Lawmakers Push Tax-Free Income Proposals That Could Affect Millions of Americans
Lawmakers Push Tax-Free Income Proposals That Could Affect Millions of Americans
As lawmakers look to the 2026 midterm elections, tax relief is back in the conversation. Two new proposals aim to lower taxes for low- and middle-income households by reducing how much income is taxed in the first place. Both plans have different approaches, but they both want to shift more of the tax burden onto high earners. Read on for an overview of both plans and who would actually benefit from them.
Sen. Booker’s “Keep Your Pay Act”
Senator Cory Booker recently introduced the “Keep Your Pay Act,” which would raise the standard deduction for joint filers from $32,200 to $75,000. Single filers would get a $37,500 deduction, up from $16,100.
That means a large portion of income would be protected from federal taxes. That could significantly lower tax bills for low and middle-income households.
But Booker doesn’t stop there. The “Keep Your Pay Act” includes additional family-focused tax benefits:
- Enhanced Child Tax Credit: An increase from $2,200 to $3,600 per child aged 6 to 17 and $4,320 for children under six years old.

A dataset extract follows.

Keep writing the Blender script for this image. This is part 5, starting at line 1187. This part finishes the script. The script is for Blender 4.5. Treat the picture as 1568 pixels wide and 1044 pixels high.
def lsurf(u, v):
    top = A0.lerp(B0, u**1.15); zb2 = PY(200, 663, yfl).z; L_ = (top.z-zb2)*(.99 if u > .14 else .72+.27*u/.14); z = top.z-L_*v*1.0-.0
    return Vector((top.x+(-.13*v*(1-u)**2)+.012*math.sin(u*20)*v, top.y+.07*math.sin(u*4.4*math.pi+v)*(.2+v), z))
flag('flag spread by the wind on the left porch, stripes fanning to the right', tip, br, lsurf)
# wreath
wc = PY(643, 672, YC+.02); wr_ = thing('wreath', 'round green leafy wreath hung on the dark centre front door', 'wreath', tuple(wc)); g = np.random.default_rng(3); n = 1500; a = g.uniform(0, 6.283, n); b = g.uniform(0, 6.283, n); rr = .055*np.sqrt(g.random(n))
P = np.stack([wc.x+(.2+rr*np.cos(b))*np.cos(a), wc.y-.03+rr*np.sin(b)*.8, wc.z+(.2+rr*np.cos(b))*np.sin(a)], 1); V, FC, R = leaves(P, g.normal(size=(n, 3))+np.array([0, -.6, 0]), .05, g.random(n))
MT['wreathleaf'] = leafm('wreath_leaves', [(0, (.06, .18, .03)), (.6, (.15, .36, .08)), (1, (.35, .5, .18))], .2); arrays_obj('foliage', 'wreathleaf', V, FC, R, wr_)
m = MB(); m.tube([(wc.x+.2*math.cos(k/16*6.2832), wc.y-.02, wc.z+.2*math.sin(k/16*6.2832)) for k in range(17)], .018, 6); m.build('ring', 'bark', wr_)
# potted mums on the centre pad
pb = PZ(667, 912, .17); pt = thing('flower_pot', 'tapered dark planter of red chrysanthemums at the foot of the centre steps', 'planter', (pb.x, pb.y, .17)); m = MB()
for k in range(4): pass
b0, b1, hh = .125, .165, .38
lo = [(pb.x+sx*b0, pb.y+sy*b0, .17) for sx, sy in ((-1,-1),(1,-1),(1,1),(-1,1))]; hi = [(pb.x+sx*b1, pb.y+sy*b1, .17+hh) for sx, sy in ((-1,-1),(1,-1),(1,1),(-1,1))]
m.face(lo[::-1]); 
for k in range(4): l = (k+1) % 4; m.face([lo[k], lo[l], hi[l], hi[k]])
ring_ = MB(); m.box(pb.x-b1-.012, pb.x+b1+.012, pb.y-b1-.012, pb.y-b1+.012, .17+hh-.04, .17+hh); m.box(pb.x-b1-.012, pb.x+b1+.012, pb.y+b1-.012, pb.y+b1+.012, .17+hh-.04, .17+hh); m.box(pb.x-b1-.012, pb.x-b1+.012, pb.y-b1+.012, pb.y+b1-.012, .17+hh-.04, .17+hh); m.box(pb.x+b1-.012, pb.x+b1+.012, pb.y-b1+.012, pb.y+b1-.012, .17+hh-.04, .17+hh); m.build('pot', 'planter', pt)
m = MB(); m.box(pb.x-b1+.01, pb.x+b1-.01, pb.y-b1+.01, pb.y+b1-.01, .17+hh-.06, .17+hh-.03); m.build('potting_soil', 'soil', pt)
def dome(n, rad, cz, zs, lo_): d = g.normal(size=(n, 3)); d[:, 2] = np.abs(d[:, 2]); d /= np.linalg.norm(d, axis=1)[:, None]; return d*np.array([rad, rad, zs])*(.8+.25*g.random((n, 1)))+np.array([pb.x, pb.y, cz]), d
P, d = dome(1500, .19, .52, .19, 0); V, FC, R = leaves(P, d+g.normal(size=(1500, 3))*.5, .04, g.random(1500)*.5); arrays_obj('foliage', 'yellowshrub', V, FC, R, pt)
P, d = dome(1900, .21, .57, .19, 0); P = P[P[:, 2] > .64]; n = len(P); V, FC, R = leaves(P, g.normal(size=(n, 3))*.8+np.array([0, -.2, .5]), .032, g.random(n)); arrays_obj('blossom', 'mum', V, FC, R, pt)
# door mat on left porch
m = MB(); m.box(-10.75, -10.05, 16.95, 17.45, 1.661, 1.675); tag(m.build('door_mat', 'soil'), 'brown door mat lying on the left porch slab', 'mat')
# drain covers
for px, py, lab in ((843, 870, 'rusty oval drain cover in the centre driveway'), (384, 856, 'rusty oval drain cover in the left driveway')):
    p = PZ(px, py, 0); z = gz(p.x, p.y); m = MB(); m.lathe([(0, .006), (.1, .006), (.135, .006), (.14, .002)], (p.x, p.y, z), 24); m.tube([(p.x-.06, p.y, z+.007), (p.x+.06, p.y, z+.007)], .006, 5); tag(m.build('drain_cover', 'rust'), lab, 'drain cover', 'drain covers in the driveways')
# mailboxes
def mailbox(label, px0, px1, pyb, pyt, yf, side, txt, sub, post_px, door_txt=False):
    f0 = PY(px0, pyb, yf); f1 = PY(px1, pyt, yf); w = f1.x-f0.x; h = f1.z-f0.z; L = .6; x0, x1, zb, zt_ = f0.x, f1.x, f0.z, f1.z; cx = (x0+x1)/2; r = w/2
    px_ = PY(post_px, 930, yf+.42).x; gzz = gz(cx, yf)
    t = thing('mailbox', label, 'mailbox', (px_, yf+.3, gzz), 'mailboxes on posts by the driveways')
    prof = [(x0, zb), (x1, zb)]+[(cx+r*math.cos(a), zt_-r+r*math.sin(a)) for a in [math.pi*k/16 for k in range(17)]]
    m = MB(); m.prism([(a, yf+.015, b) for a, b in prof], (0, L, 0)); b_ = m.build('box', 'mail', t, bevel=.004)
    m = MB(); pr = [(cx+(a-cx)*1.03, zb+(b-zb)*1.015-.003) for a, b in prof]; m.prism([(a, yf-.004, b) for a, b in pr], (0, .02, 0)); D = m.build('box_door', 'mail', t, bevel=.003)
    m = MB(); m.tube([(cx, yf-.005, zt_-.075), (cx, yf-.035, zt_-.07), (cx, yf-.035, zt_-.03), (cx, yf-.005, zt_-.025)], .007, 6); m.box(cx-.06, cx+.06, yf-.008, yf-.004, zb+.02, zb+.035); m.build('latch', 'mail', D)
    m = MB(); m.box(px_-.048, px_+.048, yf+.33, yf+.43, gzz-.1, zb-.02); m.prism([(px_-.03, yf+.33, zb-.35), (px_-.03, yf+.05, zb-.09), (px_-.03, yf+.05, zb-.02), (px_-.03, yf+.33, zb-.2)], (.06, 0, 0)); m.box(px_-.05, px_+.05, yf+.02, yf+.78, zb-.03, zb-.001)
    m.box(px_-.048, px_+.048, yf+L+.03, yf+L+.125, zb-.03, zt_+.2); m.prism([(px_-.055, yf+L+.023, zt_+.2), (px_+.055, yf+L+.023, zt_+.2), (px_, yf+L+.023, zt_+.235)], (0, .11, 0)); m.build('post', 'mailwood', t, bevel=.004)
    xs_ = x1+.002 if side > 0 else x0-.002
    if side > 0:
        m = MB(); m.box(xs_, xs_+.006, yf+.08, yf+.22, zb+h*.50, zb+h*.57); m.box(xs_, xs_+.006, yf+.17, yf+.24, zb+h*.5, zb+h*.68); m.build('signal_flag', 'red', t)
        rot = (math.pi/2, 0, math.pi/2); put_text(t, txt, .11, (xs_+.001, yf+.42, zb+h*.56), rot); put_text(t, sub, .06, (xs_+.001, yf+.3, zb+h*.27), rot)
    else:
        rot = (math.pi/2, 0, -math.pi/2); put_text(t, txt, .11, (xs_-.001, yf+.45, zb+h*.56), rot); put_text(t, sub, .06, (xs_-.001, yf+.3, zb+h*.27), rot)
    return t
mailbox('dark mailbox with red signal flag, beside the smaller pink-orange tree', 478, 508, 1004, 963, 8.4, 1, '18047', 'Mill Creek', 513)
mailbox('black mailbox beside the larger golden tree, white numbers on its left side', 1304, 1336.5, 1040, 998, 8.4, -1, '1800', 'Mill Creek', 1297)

- Newborn bonus: A new child tax credit of $2,400 the year the child is born
- Earned income tax credit (EITC) expansion: An increase for childless workers from about $660 to $1,500. It would also remove the 25-64 age restrictions and expand credit eligibility to begin at age 19.
To pay for this, Booker proposes increasing taxes on higher-income households. The top federal income tax rates would rise from 35% and 37% brackets to 41% and 43%, respectively. His plan also includes raising the corporate tax rate and increasing the stock buyback excise tax, though details are still limited.
The Working Americans’ Tax Cut Act
Sen. Chris Van Hollen and Rep. Don Beyer proposed a competing plan called Working Americans’ Tax Cut Act (WATCA). This plan would eliminate income taxes on lower-income workers through an “alternative minimum tax” system.
Under WATCA, single filers would pay no federal income tax on the first $46,000 they earn, while married couples filing jointly would be exempt from federal income tax on the first $92,000. To qualify, taxpayers’ income must be at or below 175% of the exemption. This works out to around $85,000 for individuals and $161,000 for couples.
Eligible taxpayers would calculate their taxes two ways and pay whichever is lower: under the current tax code or a flat 25.5% rate applied only to income above the $46,000 and $92,000 thresholds.
To fund the plan, Van Hollen proposes a tiered surtax on high earners: a 5% surtax on incomes above $1 million (or $1.5 million for joint filers), 10% above $2 million (or $3 million for joint filers), and 12% above $5 million (or $7.5 million for joint filers).
Like Booker’s plan, the goal here is to shift the tax burden to high earners while easing pressure on low- and middle-income earners.
Who Actually Benefits?
Both plans aim to help working households, but the impact wouldn’t be the same for everyone. Some experts argue that middle- and upper-middle-income households would actually see the biggest savings. These taxpayers have enough taxable income to benefit from larger deductions or exemptions, whereas lower-income households often have little federal income tax liability to begin with.
For now, these tax plans are just proposals, and they would need broad political support to move forward. But ahead of the 2026 midterm elections, both proposals signal the direction Democrats want to take on tax policy.